Tym razem mieszkańcy Tarnobrzega, którzy zechcieli skorzystać z zaproszenia prezydenta miasta Grzegorza Kiełba, zasiedli przy stołach w budynku hali Miejskiego Ośrodka Sportu i Rekreacji. O potrawy wigilijne, czyli czerwony barszcz, pierogi, gołąbki oraz makowiec, zadbali pracownicy Spółdzielni Socjalnej „Konar”, którym w serwowaniu potraw pomagali uczniowie Zespołu Szkół Ponadgimnazjalnych nr 2, popularnego „Rolnika”. Wraz z mieszkańcami do stołu zasiedli biskup sandomierski Krzysztof Nitkiewicz, proboszczowie tarnobrzeskich parafii, przedstawiciele władz samorządowych na czele z prezydentem oraz przewodniczącym Rady Miasta Kamilem Kalinką.

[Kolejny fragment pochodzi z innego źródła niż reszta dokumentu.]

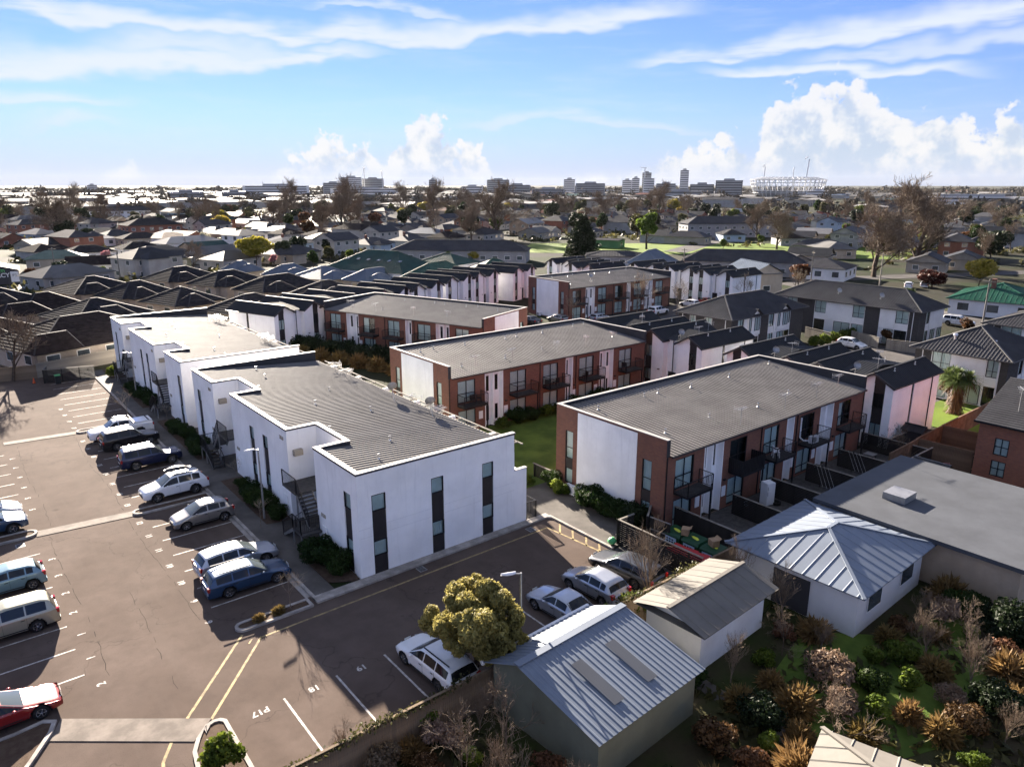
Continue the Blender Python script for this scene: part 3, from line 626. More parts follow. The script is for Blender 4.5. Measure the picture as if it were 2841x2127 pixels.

Miejską wieczerzę rozpoczął koncert kolęd w wykonaniu uczniów „Rolnika”, Szkoły Podstawowej nr 3, po którym nastąpił uroczysty moment poświęcenia opłatków przez księdza biskupa. – Hostia jest symbolem Chrystusa, który podczas Eucharystii dzieli się z nami sobą – zauważył bp Krzysztof Nitkiewicz. – Tak i my winniśmy dzielić się z innymi tym co posiadamy. Prośmy zatem Jezusa o siłę, abyśmy potrafili zapomnieć o sobie i nauczyli się żyć oraz być dla drugiego człowieka. Życzenia do wszystkich zgromadzonych skierował prezydent Grzegorz Kiełb. – Historia Bożego Narodzenia to jedna z najpiękniejszych opowieści – powiedział. – Jest w niej dużo ciepła, wzruszeń, romantyzmu, niczym w filmie. Zastanawiamy się, jak ta opowieść się skończy. A ona zawsze kończy się dobrze, następuje bowiem cud, wielka radość i nadzieja dla całego świata, następują narodziny Bożego Syna. W tej historii są bogaci i biedni, bardziej lub mniej religijni, młodzi i starsi, wykształceni i słabiej wyedukowani. Ludzie z różnych stron. To oni spotykają się w jednej stajence. Dlatego i my zbieramy się przy wigilijnym stole, żeby być razem, żeby się wspólnie cieszyć, by łamać się opłatkiem i życzyć sobie jak najlepiej – mówił G. Kiełb.

Resztę już indywidualnych, czasem bardzo osobistych życzeń bp Nitkiewicz oraz prezydent Tarnobrzega składali uczestnikom wieczerzy przy łamaniu się opłatkiem.

Od kilkunastu lat tradycją stało się rozsyłanie w przedświąteczne dni Betlejemskiego Światła Pokoju. O tym, by przekazać mieszkańcom miasta płomień zapalony w Grocie Bożego Narodzenia, pamiętali harcerze z tarnobrzeskiego Hufca ZHP. Jako pierwszy światełko z rąk komendant hufca hm/ Józefy Germańskiej otrzymał ordynariusz sandomierski. Druhowie przekazali betlejemski płomień również władzom miasta.

Na zakończenie uczestników wieczerzy zabawiali jasełkami uczniowie Gimnazjum nr 3.